Although every sculpture is named, “We like to stay a little vague,” Patrick says. “We don’t want to overwhelm, or be presumptive, or tell people how to view it.” Someone might see a bird’s nest where someone else might see an indigenous tribe dwelling, or a trio of leaning jugs, or open mouths. Sometimes they’re mere “follies,” related to the nonsensical buildings once constructed on the estates of wealthy landowners in England and Scotland. Hillsborough’s Riverwalk sculpture is titled “A Sight to Behold,” not only because the phrase is a typical Southern colloquialism, but because that’s what people who came upon it during its creation often exclaimed, unsure whether to enter, investigate, or just stand and gawk.
• • •
The tallest sculpture Patrick built was 50 feet, in Ireland, a logistical challenge that required cranes and bucket trucks. The largest was in France, “a big extravaganza” of a 16-room walk-through labyrinth, which was perfect for its locale: the grounds of a castle. “The scale of the piece is really important to the overall effect,” Patrick says. “You can’t overwhelm the situation.”
He works 12 months a year, in every kind of weather. And each sculpture, no matter the size, takes three weeks. “The project needs boundaries,” he goes on. “You wear out your site, your workers.” And one of the bonuses of Patrick’s sculptures is that they wear out. Wood is organic, after all, and after two or three years, the pieces begin to look disheveled. Eventually, they all come down.
I stand inside, gazing upward at the “roof,” a delicate tracery of the web-like ceiling, the sticks like fretwork overhead, and remember how, deep in a locked drawer, I kept a loose-leaf notebook of a story that concerned a 10-year-old who lived in the woods, on berries and creek water and squirrel meat. She spent a lot of time sharpening sticks and making fires. Protection from the elements was an early plot problem for the 10-year-old girl who was writing it. This stick house, which would have served Snow White’s seven dwarves or Oz’s munchkins equally well, would have suited my woodland child perfectly.
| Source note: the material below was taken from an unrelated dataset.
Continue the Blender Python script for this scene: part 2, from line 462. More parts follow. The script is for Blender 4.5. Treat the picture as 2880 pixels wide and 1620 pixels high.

Patrick is unconcerned about endings. After Hillsborough, he has other projects lined up in Florida and Georgia, and site visits planned for other communities. Here, though, he stands among the clippers and pruners that litter the fallen leaves, and bites into a bagel. “They’re playful and immediate,” he says of his whimsical, winsome, fantastic creations. “This was like a little temple that stands in someone’s garden.” He puts on his gloves, and turns. Because even as the scaffolding is coming down and the ribbon-cutting is being planned, there’s still work to be done: bending and twining and poking and coaxing and curving and clipping. Best get on with it.